И те, и другие выступали за «социализм с человеческим лицом», апеллировали к марксистской традиции, стремясь выявить ее изначальный гуманистический смысл. И те, и другие отвергали сталинизм с его культом организации, критиковали бюрократию, доказывали ценность индивидуального самовыражения. Если сравнить, например, советского философа Эвальда Ильенкова с американским социологом Эрихом Фроммом, бросается в глаза совпадение формулировок, параллельный ход мысли.
Значит ли это, что советское «шестидесятничество» было своеобразным «аналогом» движения «новых левых»? Если так, почему же наши «шестидесятники» сами не почувствовали сходства, не заметили родства? Почему для них события в Париже и Западном Берлине оставались чем-то чуждым и непонятным. Это кажется тем более странным на фоне острого интереса ко всему западному, овладевавшего советским обществом, по мере того как приоткрывался «железный занавес». Читали книги, смотрели фильмы, слушали пластинки. Того же Жана-Поля Сартра передавали из рук в руки. Но политические идеи Сартра до читателей как-то не доходили. А уж персонажи второго плана, на Западе – культовые молодежные лидеры, такие, как Даниель Кон-Бендит или Руди Дучке, вообще никому на Востоке особенно не были интересны.
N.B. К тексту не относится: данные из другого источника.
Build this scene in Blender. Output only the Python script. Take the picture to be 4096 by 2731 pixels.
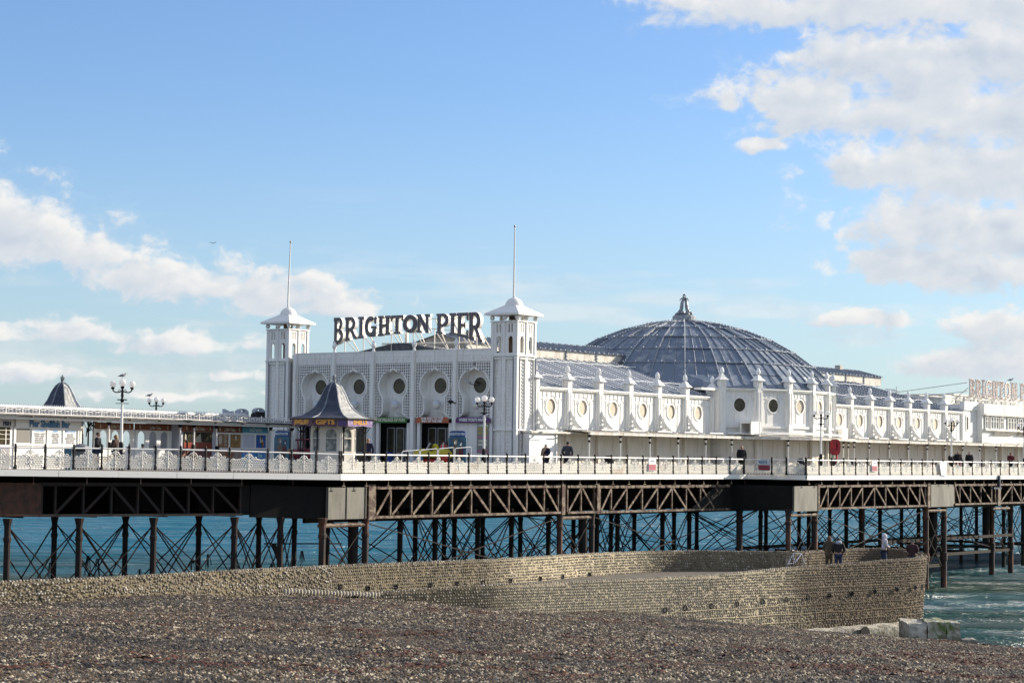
import bpy, bmesh, math, random
import numpy as np
from mathutils import Vector, Matrix, noise as mnoise
from mathutils.geometry import tessellate_polygon
random.seed(7)
S = bpy.context.scene
for o in list(bpy.data.objects): bpy.data.objects.remove(o, do_unlink=True)
COL = S.collection
R = math.radians

# ------------------------------------------------------------------ camera
PITCH, ROLL = math.atan(457.35/8200.0), 0.0125
fw = Vector((0, math.cos(PITCH), math.sin(PITCH)))
u0 = Vector((0, -math.sin(PITCH), math.cos(PITCH))); r0 = Vector((1, 0, 0))
rt = r0*math.cos(ROLL)+u0*math.sin(ROLL); up = -r0*math.sin(ROLL)+u0*math.cos(ROLL)
cd = bpy.data.cameras.new('camera'); cam = bpy.data.objects.new('camera', cd); COL.objects.link(cam)
mw = Matrix((rt, up, -fw)).transposed().to_4x4(); mw.translation = Vector((0, 0, 9.0))
cam.matrix_world = mw
cd.sensor_width = 36; cd.lens = 36*8200/4096.0; cd.clip_start = 0.5; cd.clip_end = 60000
S.camera = cam
S.render.resolution_x, S.render.resolution_y = 1024, 682

# ------------------------------------------------------------------ sun, sky, exposure
SUN_B, SUN_E = 66.0, 21.0          # bearing clockwise from the view direction, elevation
sv = Vector((math.sin(R(SUN_B))*math.cos(R(SUN_E)), math.cos(R(SUN_B))*math.cos(R(SUN_E)), math.sin(R(SUN_E))))
sl = bpy.data.lights.new('sun', 'SUN'); sl.energy = 4.7; sl.angle = R(0.55); sl.color = (1.0, 0.885, 0.73)
so = bpy.data.objects.new('sun', sl); COL.objects.link(so); so.rotation_euler = sv.to_track_quat('Z', 'Y').to_euler()
S.view_settings.view_transform = 'Standard'; S.view_settings.look = 'None'
S.view_settings.exposure = 0.68; S.view_settings.gamma = 1.0

class NT:
    """small helper to write node trees"""
    def __init__(s, tree): s.t = tree; s.n = tree.nodes; s.l = tree.links
    def node(s, typ, **kw):
        n = s.n.new(typ)
        for k, v in kw.items(): setattr(n, k, v)
        return n
    def set(s, inp, v):
        if isinstance(v, bpy.types.NodeSocket): s.l.new(v, inp)
        elif v is not None: inp.default_value = v
    def math(s, op, a, b=None, c=None, clamp=False):
        n = s.node('ShaderNodeMath', operation=op); n.use_clamp = clamp
        s.set(n.inputs[0], a)
        if b is not None: s.set(n.inputs[1], b)
        if c is not None: s.set(n.inputs[2], c)
        return n.outputs[0]
    def vm(s, op, a, b=None):
        n = s.node('ShaderNodeVectorMath', operation=op); s.set(n.inputs[0], a)
        if b is not None: s.set(n.inputs[1], b)
        return n.outputs['Value'] if op in ('LENGTH', 'DOT_PRODUCT') else n.outputs[0]
    def mr(s, v, a, b, c=0.0, d=1.0, smooth=True):
        n = s.node('ShaderNodeMapRange'); n.interpolation_type = 'SMOOTHSTEP' if smooth else 'LINEAR'
        s.set(n.inputs[0], v)
        for i, q in enumerate((a, b, c, d)): s.set(n.inputs[i+1], q)
        return n.outputs[0]
    def mix(s, f, a, b, typ='MIX'):
        n = s.node('ShaderNodeMix', data_type='RGBA', blend_type=typ); n.clamp_factor = True
        s.set(n.inputs[0], f)
        for i, q in ((6, a), (7, b)):
            if isinstance(q, tuple) and len(q) == 3: q = q+(1,)
            s.set(n.inputs[i], q)
        return n.outputs[2]
    def noise(s, vec, scale, detail=4, rough=0.55, dist=0.0):
        n = s.node('ShaderNodeTexNoise'); s.set(n.inputs['Vector'], vec)
        n.inputs['Scale'].default_value = scale; n.inputs['Detail'].default_value = detail
        n.inputs['Roughness'].default_value = rough; n.inputs['Distortion'].default_value = dist
        return n.outputs['Fac']
    def vor(s, vec, scale, feature='F1'):
        n = s.node('ShaderNodeTexVoronoi', feature=feature); s.set(n.inputs['Vector'], vec)
        n.inputs['Scale'].default_value = scale; return n
    def ramp(s, f, stops, interp='LINEAR'):
        n = s.node('ShaderNodeValToRGB'); s.set(n.inputs[0], f); cr = n.color_ramp; cr.interpolation = interp
        while len(cr.elements) < len(stops): cr.elements.new(0.5)
        for e, (p, c) in zip(cr.elements, stops): e.position = p; e.color = tuple(c)+(1,)
        return n.outputs[0]
    def comb(s, x, y, z):
        n = s.node('ShaderNodeCombineXYZ')
        for i, q in enumerate((x, y, z)): s.set(n.inputs[i], q)
        return n.outputs[0]
    def sep(s, v):
        n = s.node('ShaderNodeSeparateXYZ'); s.set(n.inputs[0], v); return n.outputs

# world: physical sky with a layer of cumulus defined over azimuth and elevation
W = bpy.data.worlds.new('World'); S.world = W; W.use_nodes = True
W.node_tree.nodes.clear(); w = NT(W.node_tree)
sky = w.node('ShaderNodeTexSky', sky_type='NISHITA'); sky.sun_disc = False
sky.sun_elevation = R(SUN_E); sky.sun_rotation = R(SUN_B); sky.altitude = 0; sky.air_density = 1.0
sky.dust_density = 0.6; sky.ozone_density = 1.2
# cloud banks: azimuth, elevation, half-width, half-height (all in radians)
BL = [(50,550,125,80),(225,592,110,48),(340,640,150,40),(480,668,170,42),(640,690,170,38),(770,712,100,20),(-160,560,160,110),
 (180,775,120,30),(420,800,140,26),(30,775,60,22),(60,868,160,18),(-150,790,120,30),(545,872,60,11),(400,915,150,12),(700,905,70,8),
 (1750,40,150,36),(2050,30,260,52),(2350,50,260,60),(2650,40,260,80),
 (1960,150,110,55),(2120,190,170,75),(2330,160,150,70),(1870,235,130,50),(2060,285,250,42),(2320,290,200,70),(1655,245,26,28),(1750,352,40,9),(1580,10,90,20),
 (2060,400,140,45),(2250,430,220,75),(2500,350,220,200),(2150,520,180,55),(2340,560,200,70),(2080,620,150,30),(2300,640,210,34),(2560,600,200,120),
 (1960,748,75,14),(2055,748,35,14),(2290,760,90,24),(2130,845,70,24),(2300,835,130,30),(2480,800,150,60)]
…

Что это – недоразумение? Своя свою не познаши? Или все-таки в этом непризнании была своя логика, глубинный смысл, скрывающийся под поверхностью культурных образов и идеологических деклараций?
Увы, именно так. Ибо советское «шестидесятничество» в глубокой своей психологической основе представляло собой нечто прямо противоположное движению 60-х годов на Западе.
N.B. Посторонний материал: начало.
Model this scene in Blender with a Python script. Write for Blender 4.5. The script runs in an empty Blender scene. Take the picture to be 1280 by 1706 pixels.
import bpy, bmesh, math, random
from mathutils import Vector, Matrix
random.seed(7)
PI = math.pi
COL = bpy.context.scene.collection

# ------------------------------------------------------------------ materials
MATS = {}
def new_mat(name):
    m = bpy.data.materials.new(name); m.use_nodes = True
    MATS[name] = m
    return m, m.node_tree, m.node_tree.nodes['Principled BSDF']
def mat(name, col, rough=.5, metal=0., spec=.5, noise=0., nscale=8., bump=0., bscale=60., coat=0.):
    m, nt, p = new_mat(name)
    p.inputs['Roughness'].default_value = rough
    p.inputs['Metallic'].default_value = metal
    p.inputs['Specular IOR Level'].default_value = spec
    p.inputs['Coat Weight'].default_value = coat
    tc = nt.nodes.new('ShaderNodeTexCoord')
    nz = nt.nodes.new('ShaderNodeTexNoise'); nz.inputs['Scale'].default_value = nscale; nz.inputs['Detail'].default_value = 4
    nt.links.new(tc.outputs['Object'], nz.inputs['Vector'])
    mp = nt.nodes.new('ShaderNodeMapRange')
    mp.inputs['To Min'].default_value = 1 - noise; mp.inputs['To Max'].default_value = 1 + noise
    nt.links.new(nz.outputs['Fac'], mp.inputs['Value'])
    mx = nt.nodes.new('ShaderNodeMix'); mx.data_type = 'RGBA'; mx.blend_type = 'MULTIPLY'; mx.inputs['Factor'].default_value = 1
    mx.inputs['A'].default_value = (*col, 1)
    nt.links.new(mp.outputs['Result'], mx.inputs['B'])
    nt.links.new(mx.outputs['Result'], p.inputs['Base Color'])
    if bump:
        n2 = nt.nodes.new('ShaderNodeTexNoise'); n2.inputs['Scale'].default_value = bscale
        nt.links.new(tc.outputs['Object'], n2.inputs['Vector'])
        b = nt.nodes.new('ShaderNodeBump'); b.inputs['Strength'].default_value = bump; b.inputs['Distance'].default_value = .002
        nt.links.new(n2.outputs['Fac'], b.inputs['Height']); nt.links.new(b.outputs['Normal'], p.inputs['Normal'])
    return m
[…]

На Западе критика системы ставила перед собой четкую задачу – ниспровержение сложившегося порядка. Его отвергали. От жизни по его правилам отказывались. Мечтали о революции. Напротив, советский «шестидесятник» отнюдь не считал себя врагом системы. Больше того, он совершенно не собирался ничего свергать. Он мог сколько угодно петь ностальгические песни про «комиссаров в пыльных шлемах», но революция была романтична именно как нечто принадлежащее необратимому прошлому. Она не могла иметь ничего общего с будущим.
Советский интеллигент постоянно ругал начальство. Но его главным слушателем должно было стать начальство же. Обращаясь к власти, он призывал ее взглянуть на себя и устыдиться. Он не предлагал себя в качестве альтернативы. Он пытался доказать свое право давать советы и формулировать ценностные ориентиры именно для этого порядка, именно для этих начальников.
Движение «новых левых» было массовым. И дело не только в численности участников, но и в том, что все эти участники были или, по крайней мере, считали себя субъектами движения. Советское «шестидисятничество» опиралось на широчайшую социальную базу в виде массовой интеллигенции, читавшей «Новый мир», переписывавшей песни Булата Окуджавы и Александра Галича. Но по сути движение было сугубо элитарным. «Лучшие умы» говорили, остальные слушали. Борьба за свободу слова не предполагала диалога и открытой дискуссии. «Передовые мыслители» должны были получить достойную трибуну.
Западное движение было молодежным. Это отнюдь не значит, что состояло оно только из молодых людей. Вообще-то основные «гуру» 60-х годов– Сартр, Маркузе, Фромм– были людьми далеко не молодыми. У них был бесспорный моральный и интеллектуальный авторитет. Но их молодежная аудитория не признавала дистанции. Для того чтобы учить новое поколение, они должны были взаимодействовать с ним, отвечать на его вопросы. Они могли учить, но не поучать. Именно молодежь определяла стиль, дух, динамику движения.
Среди советских «шестидесятников» тоже было немало молодых людей. Но стиль движения был совершенно не молодежный. Определяющей фигурой движения был мужчина лет тридцати, закончивший университет вскоре после войны. А главными моральными авторитетами были те, кто успел побывать на войне. Испытание фронтом придавало им вес. Младшие «единомышленники», оглядываясь на старших, воспринимали их образ мысли, стиль поведения.